Switching Your Credit Card May Not Stop a Streaming Service’s Recurring Charges–DGU

Aniket
7 Min Read

Millions of Americans pay for streaming services, doling out anywhere from $5 to $75 a month. It’s a common belief that you can get out of recurring charges like this by switching your credit card. The streamers won’t be able to find you, and your account will just go away, right? You wouldn’t be crazy for believing it, but it’s a myth that switching a credit card will definitely stop your recurring charges.

Nearly 46% of Americans opened a new credit card last year, according to Forbes, which means millions of Americans also canceled old ones. When you switch cards, these streaming services don’t just stop your service — they just start charging your new card. Granted, it might be easier to just cancel your subscription directly with a streamer like Netflix. There’s a largely hidden service that enables most subscription services to keep throwing charges at you indefinitely.

“Banks may automatically update credit or debit card numbers when a new card is issued. This update allows your card to continue to be charged, even if it’s expired,” Netflix says in its help center, though it’s not alone in this feature.

Most major card providers offer a feature that enables this, including Visa. In 2003, Visa U.S.A. started offering a new software product to merchants called Visa Account Updater (VAU), according to a 2003 American Banker article. The service works with a network of banks to create a virtual tracking service of Americans’ financial profiles. Whenever someone renews or switches a credit card within their bank, the institution automatically updates the VAU. This system lets Netflix and countless other corporations charge whatever card you have on file. It’s a seamless switch that allows the dollars to keep flowing toward corporate America, while you don’t have to lift a finger.

“Visa understands the challenges faced by merchants when it comes to staying on top of account information changes,” Visa say in marketing materials to corporations. “VAU delivers updated cardholder account information in a timely, efficient, and cost-effective manner, benefiting all parties involved in the electronic payment process.”

VAU was an instant success, quickly adopted by banks and corporations around the world. Visa’s service follows you whenever your issuer switches between any major credit card provider, whether it’s Discover, Mastercard, or American Express. However, if you close out an account entirely, or change to a different credit card provider yourself, the VAU will simply list your account as being closed.

Some customers of Visa’s tracking service include Netflix, Amazon, Facebook, Google, and Disney, according to a 256-page list of the software’s adopters from 2022. VAU allows merchants to keep customers roped into their subscription services, but Visa also argues it helps customers.

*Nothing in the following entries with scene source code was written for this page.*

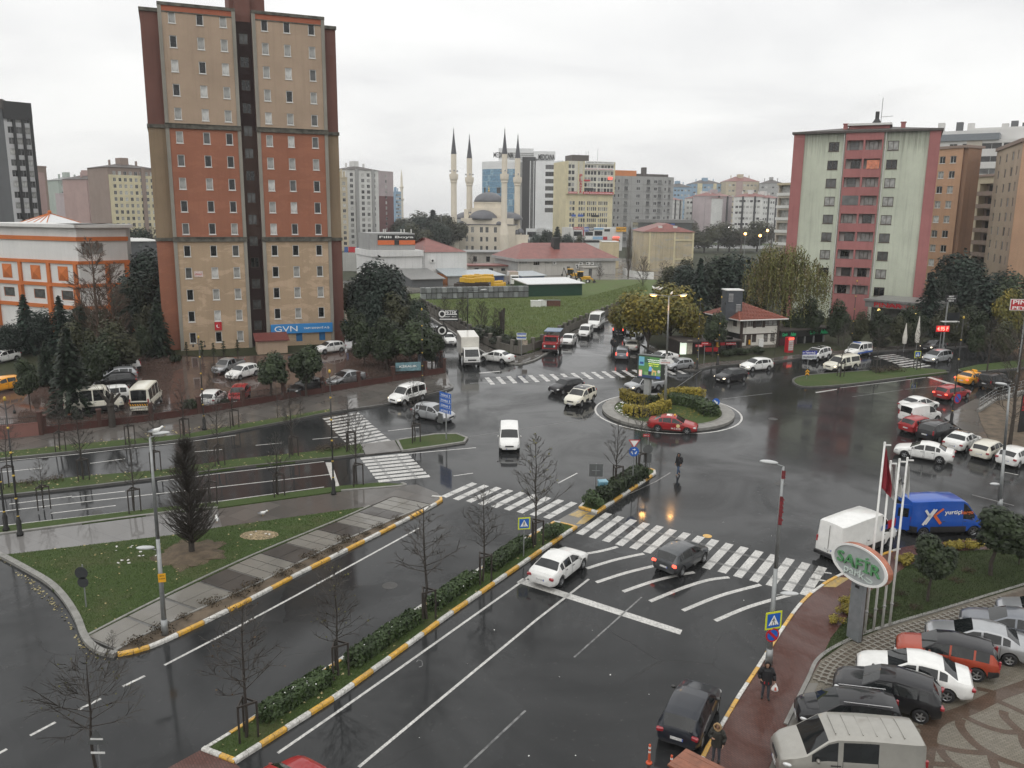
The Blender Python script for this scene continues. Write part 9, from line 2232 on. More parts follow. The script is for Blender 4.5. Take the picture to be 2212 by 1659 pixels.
mb=MB()
for k in range(n):
 a0,a1,i0,i1=el(k),el(k+1),el(k,.90),el(k+1,.90)
 mb.quad((cx0+a0[0],-.14,zc+a0[1]),(cx0+a1[0],-.14,zc+a1[1]),(cx0+i1[0],-.14,zc+i1[1]),(cx0+i0[0],-.14,zc+i0[1]));mb.quad((cx0+a0[0],-.14,zc+a0[1]),(cx0+a0[0],-.09,zc+a0[1]),(cx0+a1[0],-.09,zc+a1[1]),(cx0+a1[0],-.14,zc+a1[1]));mb.quad((cx0+i0[0],-.14,zc+i0[1]),(cx0+i1[0],-.14,zc+i1[1]),(cx0+i1[0],-.08,zc+i1[1]),(cx0+i0[0],-.08,zc+i0[1]))
mb.obj('white_ring',M_white,t);mb=MB();mb.add([(cx0+el(k,.92)[0],-.085,zc+el(k,.92)[1])for k in range(n)],(tuple(range(n)),));mb.obj('face',plain('sign_face',(.36,.38,.38),.4,var=.1),t)
letter('SAFİR',t,(cx0,-.15,zc+.16),2.5,.74,plain('letter_green',(.09,.26,.11),.4,coat=.3),0,.05,False);letter('park',t,(cx0-.2,-.14,zc-.46),1.2,.5,plain('letter_pale',(.55,.62,.58),.4),0,.03,False)
mb=MB();ribbon(mb,smooth([Vector((-.1,-.4,0)),Vector((.3,-.5,0)),Vector((.75,-.62,0)),Vector((.95,-.5,0)),Vector((.6,-.42,0))],6),-.03,.03,0);o=mb.obj('flourish',MATS['letter_pale'],t);o.matrix_local=Matrix.Translation((cx0-.1,-.13,zc))@Matrix.Rotation(R(90),4,'X')
fp=(((1867,1374),(1911,960)),((1886,1368),(1924,1000)),((1905,1361),(1943,996)),((1921,1356),(1960,993)))
fpos=[]
for i,(b,tp)in enumerate(fp):
 p=G(*b);h=AT(tp[0],tp[1],p.y).z-.15;t=thing('flagpole',['tallest white flagpole with the red flag','second white flagpole from the red flag','third white flagpole from the red flag','white flagpole farthest from the red flag'][i],'flagpole',(p.x,p.y,.15),0,'white flagpoles by the oval sign')
 top=AT(tp[0],tp[1],p.y)-Vector((p.x,p.y,.15));top.y=0
 mb=MB();mb.cyl((0,0,0),top,.062,.045,10);mb.obj('mast',M_plastic_w,t,True);mb=MB();mb.cyl(top,top+Vector((0,0,.12)),.06,.05,8);mb.box(top.x,top.x+.3,-.03,.03,top.z-.06,top.z);mb.obj('truck',M_plastic_w,t)
 mb=MB();mb.lathe([(.075,1.1),(.09,1.15),(.075,1.2)],8);mb.obj('cleat',M_fg,t);fpos.append((p,top))
def draped(label,p,top,x0,drop,w,mat,cat='flag',seed=0):
 r=random.Random(seed);mb=MB();nx,nz=7,10
 g=[[None]*(nz+1)for _ in range(nx+1)]
 for i in range(nx+1):
  for k in range(nz+1):
   s,v=i/nx,k/nz
   ww=w*(.25+.75*min(1,v*1.4));g[i][k]=(x0+s*ww,.10*math.sin(s*9+v*1.5+seed)*(.4+v),-v*drop-s*drop*.22)
 for i in range(nx):
  for k in range(nz):mb.quad(g[i][k],g[i][k+1],g[i+1][k+1],g[i+1][k])
 o=mb.obj('flag',mat,None,True);o.location=Vector((p.x,p.y-.05,.15))+top+Vector((-.12*(top.x/top.z),0,-.12));tag(o,label,cat);return o
o=draped('limp dark red flag on the tallest flagpole',fpos[0][0],fpos[0][1],.06,2.0,.42,plain('flag_red',(.20,.010,.02),.7,var=.15),seed=1)
draped('limp white flag on the second flagpole',fpos[1][0],fpos[1][1],.05,1.4,.22,plain('flag_white',(.50,.50,.48),.7,var=.1),seed=2);o=draped('limp white flag with dark letters on the last flagpole',fpos[3][0],fpos[3][1],-.55,1.5,.5,MATS['flag_white'],seed=3);letter('BUY',o,(-.28,-.16,-.95),.3,.2,M_blk,0,.004,tilt=R(-60));draped('limp grey white flag hanging behind the last flagpole',fpos[3][0],fpos[3][1],.06,1.5,.22,MATS['flag_white'],seed=5)
for i,(vx,vy)in enumerate(((1402,1648),(1449,1672),(1497,1700))):
 p=G(vx,vy);t=thing('bollard',['orange flexible bollard farthest from the kerb','orange flexible bollard in the middle behind the dark car','orange flexible bollard nearest the kerb'][i],'bollard',(p.x,p.y,0),0,'orange bollards at the bottom edge')
 mb=MB();mb.lathe([(.13,0),(.12,.04),(.06,.06),(.05,.10),(.045,.78),(.03,.80)],12);mb.obj('post',plain('bollard_orange',(.52,.085,.03),.5,var=.15),t)
 for z in(.45,.62):mb=MB();mb.lathe([(.052,z),(.052,z+.08)],12,cap=False);mb.obj('reflector',M_white,t)
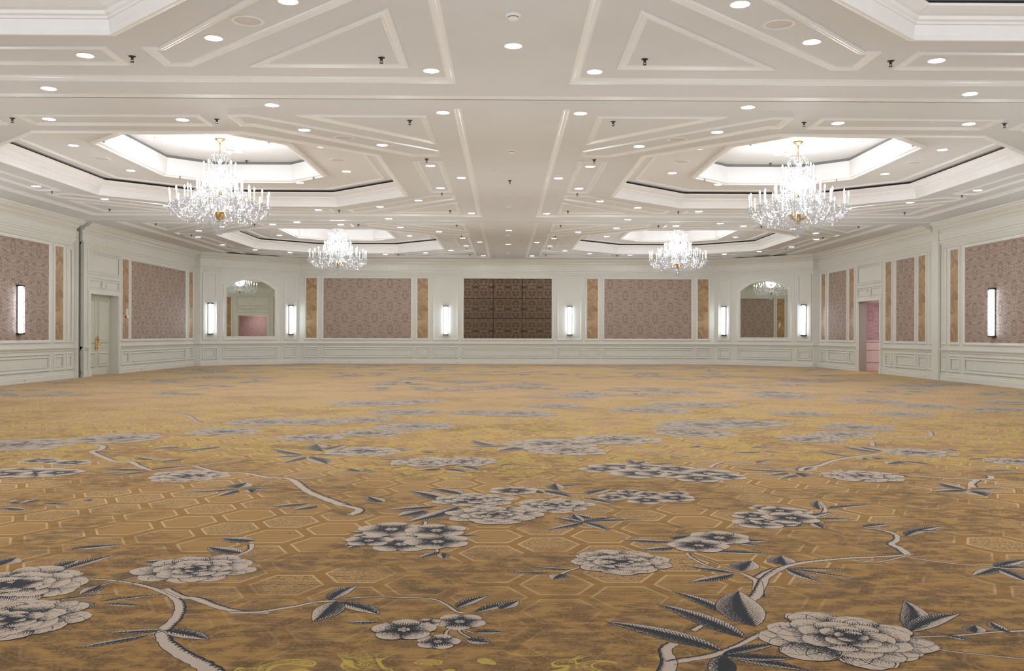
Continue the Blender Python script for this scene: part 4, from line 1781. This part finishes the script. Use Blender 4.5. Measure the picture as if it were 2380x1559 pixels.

“Visa Account Updater (VAU) was built to help ease the burden on consumers of inputting a new account number and expiration date in recurring subscriptions,” said a Visa spokesperson in a statement to Gizmodo.

Visa’s not entirely wrong about this. If your electricity or internet bill is tied to your credit card, you could be in a real bind if you forget to update your new card. However, practices like these can also keep people bound in endless cycles of payments that follow them everywhere.

“The issuing bank determines whether to provide updated card information or to provide a closed account or contact cardholder advice through VAU,” said the spokesperson. “VAU only provides information to merchants at the direction of the issuing financial institution and only for merchants where the cardholder has already stored their payment credentials.”

Origins of the Myth

Before services like VAU popped up, switching your credit card was a pretty surefire way to get out of recurring charges, whether you wanted to or not. When Bank of America adopted VAU in 2003, it described the product as a solution for billing changes that had once left merchants with “unappealing choices.”

“One would be that the merchant would shut off the customer’s service,” said a Bank of America executive in a 2003 press release. “Another would be that the merchant would continue the service but send the customer a nasty letter.”

So VAU really came about with the onset of the internet. Practices like this have become increasingly popular in the Internet age. Subscription services have become easier to start, but increasingly difficult to stop. Recurring charges can truly follow you to the ends of the Earth unless you outright contact the company to stop them.

Why It’s Pervasive

Visa’s Account Updater is only really marketed to businesses, so most consumers have no idea it exists. I’d bet most people have no idea there’s a way to opt out of Visa’s credit card tracking service, and even fewer know they’re default opted in. It’s largely a hidden service to the average person, with no clear indicator from your bank or subscription service that you’re being tracked in this way.

Credit cards are also widely regarded as a more anonymous way to move through the financial world. While they typically are more secure than using a debit card, make no mistake, banks are still tracking your every move. The VAU just allows them to coordinate with corporations to keep your financial information constantly up to date.

The VAU undoubtedly offers some benefits to consumers. However, it’s important to understand why. The system reduces “churn” for corporations, and ensures you can keep paying them your dollars no matter what’s going on in your financial world. Banks make it effortless to keep paying these recurring charges. However, stopping them can be much harder. If you really want to stop a subscription, there’s still no substitute for calling up the company and canceling.